HT on January 29 reported that the session in Istanbul was fraught with intense debates on how and when the panel will inform the world about the state of the crisis.

India along with other developing countries flagged concerns over attempts by developed nations, led by the US, to shorten the timeline for the delivery of the 7th assessment cycle report, people familiar with the matter said.

Developing nations contented that while a quick cycle will help in building momentum ahead of the second GST, it will fail to adequately reflect new climate science published by developing nations like India.

While developing nations wanted focus on adaptation measures and climate finance, richer nations are focused on mitigation targets and ensuring that emerging economies (that may not be historically responsible for present crisis), contribute adequately to mitigation.

Skea said that the decision on the timeline signals the importance member countries attach to “receiving policy-relevant, timely and actionable scientific information”.

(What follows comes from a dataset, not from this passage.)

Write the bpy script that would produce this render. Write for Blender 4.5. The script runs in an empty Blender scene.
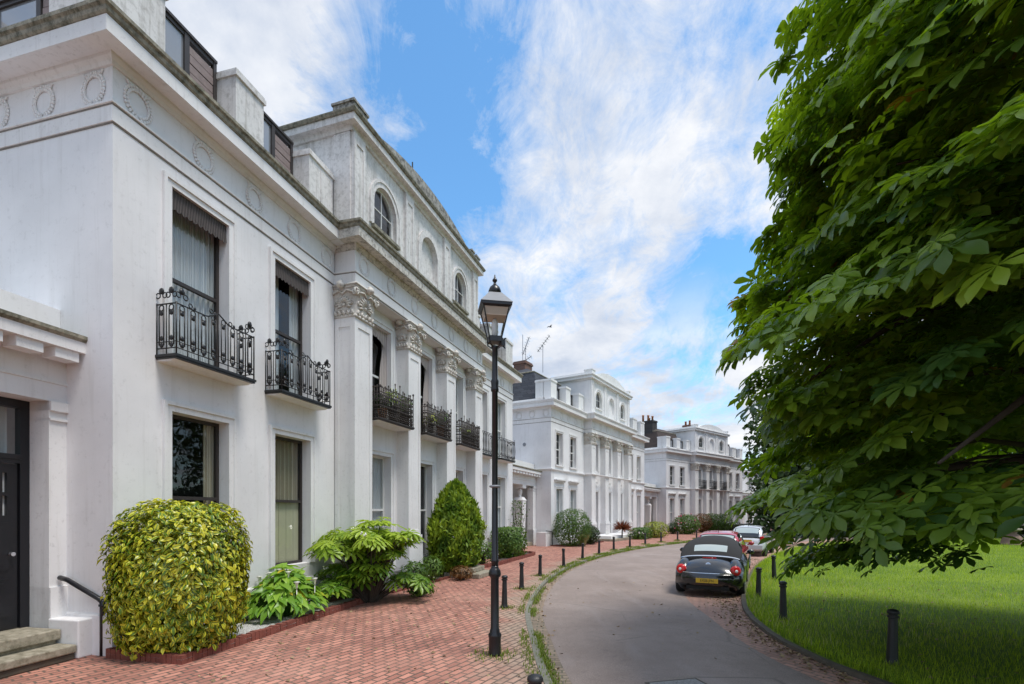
import bpy, bmesh, math, random
import numpy as np
from mathutils import Vector, Matrix, noise as mnoise
from mathutils.geometry import tessellate_polygon

random.seed(7); RNG = np.random.default_rng(11)
sc = bpy.context.scene
COL = sc.collection
R = math.radians
PI = math.pi

# ------------------------------------------------------------------ materials
def new_mat(name):
    m = bpy.data.materials.new(name); m.use_nodes = True
    nt = m.node_tree
    b = nt.nodes['Principled BSDF']
    return m, nt, b

def N(nt, typ, **kw):
    n = nt.nodes.new(typ)
    for k, v in kw.items():
        if k in n.inputs.keys() if hasattr(n.inputs, 'keys') else False:
            n.inputs[k].default_value = v
        else:
            setattr(n, k, v)
    return n

def rgba(c): return (c[0], c[1], c[2], 1.0)

def mixc(nt, fac, a, b, blend='MIX'):
    n = nt.nodes.new('ShaderNodeMix'); n.data_type = 'RGBA'; n.blend_type = blend
    for idx, v in ((0, fac), (6, a), (7, b)):
        if isinstance(v, bpy.types.NodeSocket): nt.links.new(v, n.inputs[idx])
        elif isinstance(v, (int, float)): n.inputs[idx].default_value = v
        else: n.inputs[idx].default_value = rgba(v)
    return n.outputs[2]

def ramp(nt, src, p0, p1, c0=(0, 0, 0), c1=(1, 1, 1)):
    n = nt.nodes.new('ShaderNodeValToRGB')
    n.color_ramp.elements[0].position = p0; n.color_ramp.elements[1].position = p1
    n.color_ramp.elements[0].color = rgba(c0); n.color_ramp.elements[1].color = rgba(c1)
    nt.links.new(src, n.inputs[0]); return n.outputs[0]

def pos(nt, scale=(1, 1, 1), rot=(0, 0, 0)):
    g = nt.nodes.new('ShaderNodeNewGeometry')
    m = nt.nodes.new('ShaderNodeMapping')
    m.inputs['Scale'].default_value = scale; m.inputs['Rotation'].default_value = rot
    nt.links.new(g.outputs['Position'], m.inputs['Vector']); return m.outputs[0]

def noise(nt, vec, scale, detail=4, rough=.55, dist=0):
    n = nt.nodes.new('ShaderNodeTexNoise')
    n.inputs['Scale'].default_value = scale; n.inputs['Detail'].default_value = detail
    n.inputs['Roughness'].default_value = rough; n.inputs['Distortion'].default_value = dist
    nt.links.new(vec, n.inputs['Vector']); return n.outputs[0]

def mathn(nt, op, a, b=None, clamp=False):
    n = nt.nodes.new('ShaderNodeMath'); n.operation = op; n.use_clamp = clamp
    for i, v in enumerate((a, b)):
        if v is None: continue
        if isinstance(v, bpy.types.NodeSocket): nt.links.new(v, n.inputs[i])
        else: n.inputs[i].default_value = v
    return n.outputs[0]

def bump(nt, b, h, strength=.3, dist=.02):
    n = nt.nodes.new('ShaderNodeBump'); n.inputs['Strength'].default_value = strength
    n.inputs['Distance'].default_value = dist
    nt.links.new(h, n.inputs['Height']); nt.links.new(n.outputs[0], b.inputs['Normal'])

def plain(name, c, rough=.6, metal=0, spec=.5, var=.12, vs=6, bmp=0):
    m, nt, b = new_mat(name)
    v = pos(nt)
    n = noise(nt, v, vs, 5)
    col = mixc(nt, n, tuple(x * (1 - var) for x in c), tuple(min(1, x * (1 + var)) for x in c))
    nt.links.new(col, b.inputs['Base Color'])
    b.inputs['Roughness'].default_value = rough; b.inputs['Metallic'].default_value = metal
    b.inputs['Specular IOR Level'].default_value = spec
    if bmp: bump(nt, b, noise(nt, v, vs * 6, 4), bmp, .01)
    return m

def stucco(name, base, dirt=(.30, .27, .23), amt=.35, streak=.35, lo=.5, hi=.8, fine=9.0):
    """painted render with soft patches, run-off streaks and small specks"""
    m, nt, b = new_mat(name)
    v = pos(nt)
    big = noise(nt, v, .7, 5, .6)
    c = mixc(nt, ramp(nt, big, .35, .7), tuple(x * .87 for x in base), base)
    st = noise(nt, pos(nt, (5, 5, .35)), 1.6, 6, .65)
    stm = mathn(nt, 'MULTIPLY', ramp(nt, st, .53, .78), streak)
    c = mixc(nt, stm, c, dirt)
    sp = noise(nt, v, fine, 8, .72)
    spm = mathn(nt, 'MULTIPLY', ramp(nt, sp, lo, hi), amt)
    c = mixc(nt, spm, c, tuple(x * .55 for x in dirt))
    nt.links.new(c, b.inputs['Base Color'])
    b.inputs['Roughness'].default_value = .62; b.inputs['Specular IOR Level'].default_value = .3
    bump(nt, b, noise(nt, v, 45, 6, .7), .16, .006)
    return m

M = {}
M['groove_shade'] = plain('groove_shade_line', (.20, .18, .16), .9, var=.5, vs=9)  # dark colour for the painted shadow lines of the bands
M['white'] = stucco('white_stucco', (.83, .82, .825), dirt=(.33, .30, .26), amt=.30, streak=.20, lo=.56, hi=.80)
M['carved'] = stucco('carved_stucco', (.70, .665, .61), dirt=(.26, .21, .16), amt=.5, streak=.35, lo=.48, hi=.75, fine=18)
M['spotted'] = stucco('spotted_cornice', (.66, .63, .57), dirt=(.20, .17, .13), amt=.85, streak=.5, lo=.47, hi=.66, fine=9)
M['trim'] = stucco('white_trim', (.83, .82, .815), dirt=(.30, .27, .23), amt=.36, streak=.28, lo=.55, hi=.78, fine=14)
M['aged'] = stucco('aged_stucco', (.77, .745, .73), dirt=(.27, .24, .20), amt=.55, streak=.75, lo=.48, hi=.74)
M['lichen'] = stucco('lichened_stone', (.42, .40, .36), dirt=(.13, .115, .095), amt=.95, streak=.6, lo=.42, hi=.62, fine=7)
M['mossy'] = stucco('mossy_ledge', (.34, .31, .24), dirt=(.10, .10, .06), amt=.9, streak=.5, lo=.42, hi=.65, fine=9)
M['plinth'] = plain('grey_plinth', (.16, .16, .165), .8, var=.25)
M['iron'] = plain('black_iron', (.012, .012, .013), .42, var=.4, vs=20, bmp=.2)
M['rust'] = plain('brown_iron', (.030, .022, .018), .6, var=.4, vs=15, bmp=.3)
M['black'] = plain('black_paint', (.012, .012, .015), .3, var=.2)
M['boll'] = plain('bollard_paint', (.018, .018, .02), .45, var=.45, vs=9, bmp=.25)
M['darkwood'] = plain('dark_wood', (.035, .028, .026), .5, var=.3, vs=12)
M['greywood'] = plain('weathered_board', (.24, .185, .175), .7, var=.35, vs=10)
M['whiteframe'] = plain('white_frame', (.72, .72, .70), .4, var=.05)
M['curtain'] = None
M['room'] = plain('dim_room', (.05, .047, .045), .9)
M['lead'] = plain('lead_sheet', (.22, .23, .25), .5, var=.2)
M['terracotta'] = plain('terracotta', (.42, .17, .07), .8, var=.25)
M['stone'] = stucco('step_stone', (.40, .36, .28), dirt=(.17, .15, .09), amt=.8, streak=.2, lo=.42, hi=.68)
M['bark'] = plain('bark', (.055, .045, .035), .9, var=.45, vs=5, bmp=.8)
M['soil'] = plain('soil', (.06, .045, .035), .95, var=.4, vs=20, bmp=.8)
M['kerb'] = stucco('kerb_stone', (.24, .23, .19), dirt=(.16, .18, .09), amt=.6, streak=.1, lo=.45, hi=.7)
M['edging'] = plain('dark_edging', (.10, .085, .065), .85, var=.5, vs=6, bmp=.5)
M['tyre'] = plain('tyre_rubber', (.015, .015, .016), .8)
M['rim'] = plain('alloy_rim', (.42, .43, .45), .3, metal=.8)
M['softtop'] = plain('canvas_hood', (.028, .027, .028), .9, var=.25, vs=40, bmp=.2)
M['chrome'] = plain('bright_trim', (.75, .76, .78), .15, metal=.9, var=.02)
M['plate'] = plain('yellow_plate', (.72, .46, .03), .4, var=.05)
M['letter'] = plain('black_letters', (.01, .01, .01), .5)
M['under'] = plain('underbody', (.012, .012, .012), .8)
M['enamel'] = plain('enamel_reflector', (.62, .52, .42), .5, var=.06)
M['petal'] = plain('white_petal', (.82, .82, .74), .5, var=.05)
M['pinkpetal'] = plain('pink_petal', (.65, .12, .22), .5, var=.2)
M['ironcover'] = plain('cast_cover', (.27, .26, .25), .5, metal=.3, var=.3, vs=30, bmp=.5)
M['urn'] = plain('brown_stone', (.20, .13, .10), .85, var=.35, vs=8, bmp=.5)
M['bird'] = plain('bird_feather', (.10, .10, .11), .8)
M['aerial'] = plain('aerial_metal', (.30, .30, .32), .4, metal=.6)

def cloth(name, c1, c2, sc_=26):
    m, nt, b = new_mat(name)
    w = nt.nodes.new('ShaderNodeTexWave'); w.wave_type = 'BANDS'; w.bands_direction = 'X'
    w.inputs['Scale'].default_value = 1.0; w.inputs['Distortion'].default_value = 1.5
    nt.links.new(pos(nt, (sc_ * .4, sc_, .4)), w.inputs['Vector'])
    nt.links.new(mixc(nt, w.outputs['Fac'], c1, c2), b.inputs['Base Color'])
    b.inputs['Roughness'].default_value = .9
    bump(nt, b, w.outputs['Fac'], .6, .03)
    return m
M['net'] = cloth('net_curtain', (.62, .64, .66), (.80, .81, .82))
M['cream'] = cloth('cream_curtain', (.42, .36, .25), (.60, .54, .40))
M['swag'] = cloth('pink_swag', (.36, .30, .28), (.56, .49, .46))
M['panel'] = plain('cream_panel', (.62, .58, .40), .5, var=.06)
M['pelmet'] = cloth('brown_pelmet', (.055, .045, .042), (.10, .085, .08), 60)

def mk_glass(name, tint=(.9, .93, .93), boost=1.0):
    m = bpy.data.materials.new(name); m.use_nodes = True; nt = m.node_tree; nt.nodes.clear()
    o = nt.nodes.new('ShaderNodeOutputMaterial'); mx = nt.nodes.new('ShaderNodeMixShader')
    t = nt.nodes.new('ShaderNodeBsdfTransparent'); t.inputs[0].default_value = rgba(tint)
    g = nt.nodes.new('ShaderNodeBsdfGlossy'); g.inputs['Roughness'].default_value = .015
    bp = nt.nodes.new('ShaderNodeBump'); bp.inputs['Strength'].default_value = .05; bp.inputs['Distance'].default_value = .05
    nt.links.new(noise(nt, pos(nt), 2.2, 2), bp.inputs['Height']); nt.links.new(bp.outputs[0], g.inputs['Normal'])
    ge = nt.nodes.new('ShaderNodeNewGeometry'); dp = nt.nodes.new('ShaderNodeVectorMath'); dp.operation = 'DOT_PRODUCT'
    nt.links.new(ge.outputs['Incoming'], dp.inputs[0]); nt.links.new(ge.outputs['Normal'], dp.inputs[1])
    c = mathn(nt, 'SUBTRACT', 1.0, mathn(nt, 'ABSOLUTE', dp.outputs['Value']), True)           # Schlick, two surfaces
    fac = mathn(nt, 'MULTIPLY', mathn(nt, 'ADD', mathn(nt, 'MULTIPLY', mathn(nt, 'POWER', c, 5.0), .92), .08), boost, True)
    nt.links.new(fac, mx.inputs[0]); nt.links.new(t.outputs[0], mx.inputs[1]); nt.links.new(g.outputs[0], mx.inputs[2])
    nt.links.new(mx.outputs[0], o.inputs[0]); return m
M['glass'] = mk_glass('window_glass', (.86, .89, .89), 1.0)
M['lampglass'] = mk_glass('lantern_glass', (.93, .94, .94), .8)
M['carglass'] = mk_glass('car_glass', (.25, .28, .28), 1.6)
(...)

“It also must be stressed that in adopting IPCC’s programme of work, the member governments emphasised that the IPCC Seventh Assessment Cycle will be robust, comprehensive, accurate, inclusive and use diverse literature and knowledge sources, including drawing on Indigenous Peoples’ Knowledge and Local Communities’ Knowledge,” he said.

To address concerns of developing countries for better representation in the seventh cycle, the panel is trying to recruit early career scientists from poorer nations.

“There will be clear cut-off dates for the published scientific work to be assessed by each report. Any literature that misses a cut-off date can be considered in subsequent assessments. On this point, as the Chair of the IPCC, I consistently stress my priority to ensure the balance between developed and developing country authors as well as to expand and formalise roles for early-career scientists from developing countries as chapter scientists and promote capacity building amongst the under-represented. We are also fostering opportunities to build a network of early career scientists, engaging the current cohort of IPCC scholarship recipients,” Skea said.

There will be several IPCC reports delivered in time to feed into the processes under the UNFCCC, including the GST, he said.

The IPCC informs governments about the state of knowledge of climate crisis by examining all relevant literature on the subject. The panel completed its sixth assessment cycle last year with the Synthesis Report — a summary of its earlier reports — releasing in March 2023.

The timeline for IPCC’s reports is particularly important because for the first time, global warming has exceeded 1.5°C for an entire year, the EU’s climate service said on Thursday. The period from February 2023 to January 2024 reached 1.52°C of warming, breaching the 1.5°C goal set in the Paris Agreement.

To be sure, a monthly or even yearly breach of 1.5°C – a key threshold under the Paris Agreement beyond which multiple tipping points could be triggered leading to cascading effects for the climate system — does not automatically mean that the goal has been exceeded.

Last year was the warmest year ever, overtaking the last record set in 2016 by a large margin, the Copernicus Climate Change Service had said in January.

The year was 0.60°C warmer than the 1991-2020 average, and 1.48°C warmer than the 1850-1900 pre-industrial average, barely below the 1.5°C limit.

Experts highlighted that with severe warming, the developing world needs IPCC guidance on adaptation.

“The 2030s will be the decade of climate action. And our knowledge around adaptation actions and this effectiveness is much more limited than what we know about mitigation because of the nature of the literature. Therefore, the product planned on adaptation, metrics and indicators is a very important one for developing countries, and focusing well on that will help developing countries take tangible adaptation action and developed countries fund those actions. Now when it comes to the physical basis of climate change, AR6 already presented the state of the art and I don’t think there would be a lot of new insights in AR7 on that particular front from now till the end of the cycle,” said Aditi Mukherji, director, Climate Change Adaptation and Mitigation Impact Action Platform of the CGIAR and IPCC author.

“Meanwhile, the research community, the practitioner community really needs to focus more on adaptation related knowledge which is where most of the developing countries are also interested in. So, in balance a long cycle should work out fine as long as the developed countries and the historical emitters also keep mitigating along the lines shown in AR6, there is no alternative to rapid mitigation by countries in the Global North and for that, we don’t need another report,” she added.